Geraldo Gobbo gostava de caçar codornas. Certa vez, me levou para catar codornas que ele matava com sua espingarda. Por sorte não acertou nenhum tiro em mim, mas fui vítima de um pequeno acidente: ao atravessar uma cerca de arame farpado, tive um corte profundo na perna logo acima do joelho que sangrou muito mas não contei nada a ele, procurando estancar o sangue sozinho. Tenho até hoje a cicatriz. Por sorte e com justa razão, hoje a caça é proibida e ai de quem for pego caçando ou matando passarinhos ou inclusive fazendo tráfego de aves ou qualquer outro animal… Parece que finalmente o homem está tomando consciência e respeitando mais a natureza.

As Figurinhas

Como toda criança, colecionei álbuns de figurinhas de futebol e de pássaros, sendo que as figurinhas vinham enroladas em balas, uma delícia. A grande sensação eram as figurinhas carimbadas. Elas davam direito a prêmios, que a gente trocava por alguma quinquilharia no bar onde elas eram vendidas. Do lado da nossa casa morava um alfaiate, Senhor Cocatti, que trabalhava assoviando o tempo todo. Era gostoso ouvi-lo assoviar. Por ocasião de chuva forte acompanhada de relâmpagos e trovões, minha mãe costumava benzer a casa queimando com brasa, palma benta guardada do Domingo de Ramos, a fim de pedir proteção. A benzedeira mais conhecida da cidade era a Dona Amabília. Era nela que a mãe levava a gente para ser benzido quando tinha algum problema. Quando eu ficava com tosse, a mãe fazia um xarope de flor de mamão que era uma delícia. Lembro-me também que minha mãe era procurada por pessoas com dor de cabeça pra serem por ela benzidas.

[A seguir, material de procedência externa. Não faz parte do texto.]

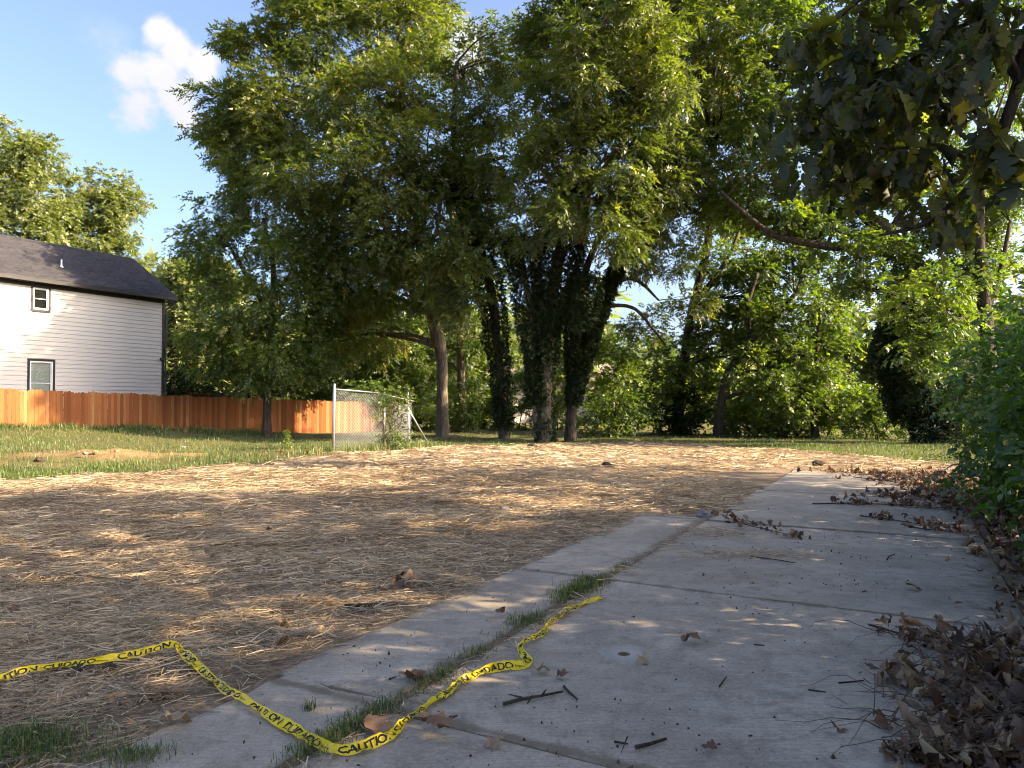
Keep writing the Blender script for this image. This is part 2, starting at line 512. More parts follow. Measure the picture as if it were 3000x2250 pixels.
def ivy_on(root, paths, seed, n, off=.35, L=.10, Wd=.085, mat=None, name='ivy'):
    """ivy leaves wrapped round stem paths [(x,y,z,r)] of a tree"""
    rng = np.random.default_rng(seed)
    base = np.array(root.location)
    Q, T = [], []
    for pth, share, offm in paths:
        sp = np.array(smooth_path(pth, 8))
        k = int(n * share * 1.6)
        s = rng.random(k) * (len(sp) - 1); i = s.astype(int); f = (s - i)[:, None]
        c = sp[i] * (1 - f) + sp[np.minimum(i + 1, len(sp) - 1)] * f
        th = rng.random(k) * 2 * math.pi
        bul = .35 + 1.1 * vnoise(c[:, 2] * 1.1 + seed, th * .9, 0, seed)
        rr = c[:, 3] + off * offm * bul * rng.random(k) ** .6
        out = np.stack([np.cos(th), np.sin(th), rng.normal(0, .3, k)], 1)
        P = c[:, :3] + out * rr[:, None]
        A = out + rng.normal(0, .5, (k, 3)) + np.array([0, 0, -.5])
        q, t = sprays(P, A, rng, 4, .14, L, Wd, .5, .9, np.clip(rng.normal(.45, .2, k), 0, 1), .45, tri=True)
        Q.append(q); T.append(t)
    Q = np.concatenate(Q); T = np.concatenate(T)
    return obj(name, poly_mesh(name, Q - base, 3, mat or M['ivy'], T), root)

def pxlobes(lst, Y):
    """(u2212, v2212, r2212, dY) -> lobes in metres"""
    k = 3000 / 2212.0
    out = []
    for (u, v, r, dy) in lst:
        y = Y + dy
        out.append((W(u * k, v * k, y), r * k * y / F_PX))
    return out
def pxpath(lst, Y):
    """(u, v, half width) photo pixels -> (x,y,z,r); optional 4th = dY"""
    out = []
    for q in lst:
        y = Y + (q[3] if len(q) > 3 else 0)
        p = W(q[0], q[1], y)
        out.append((p[0], p[1], p[2], q[2] * y / F_PX))
    return out
def on_ground(x, y):
    return (float(x), float(y), float(height(np.array([x]), np.array([y]))[0]))
def rooted(path):
    """start a stem path at the ground, with a root flare"""
    x, y, z, r = path[0]
    g = on_ground(x, y)
    return [(x, y, g[2] - .15, r * 1.5), (x, y, g[2] + .18, r * 1.15)] + [p for p in path[1:] if p[2] > g[2] + .4]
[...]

Ela fazia isso no quintal de casa, sob o sol, colocando um guardanapo de prato dobrado em triângulo sobre a cabeça da pessoa e sobre ele um copo com água com a boca virada pra baixo em cima do guardanapo. Mais tarde, aconselhada por um padre do colégio que eu frequentava, minha mãe deixou de benzer as pessoas. Ainda quando eu morava nesta casa e tinha apenas sete anos, uma tromba d´água atingiu o centro da cidade provocando a morte de seis pessoas e grandes estragos. Mais tarde, nos meus acalentados treze anos e já morando num colégio interno faria desse acontecimento tema de uma redação com a qual viria a descobrir meu talento como escritor. Outra coisa que colecionei foi maços de cigarro (vazios, é claro). Lembro-me também que o cigarro que o pai fumava era da marca Macedônia, o mais barato que havia e as vezes era eu que ia comprar.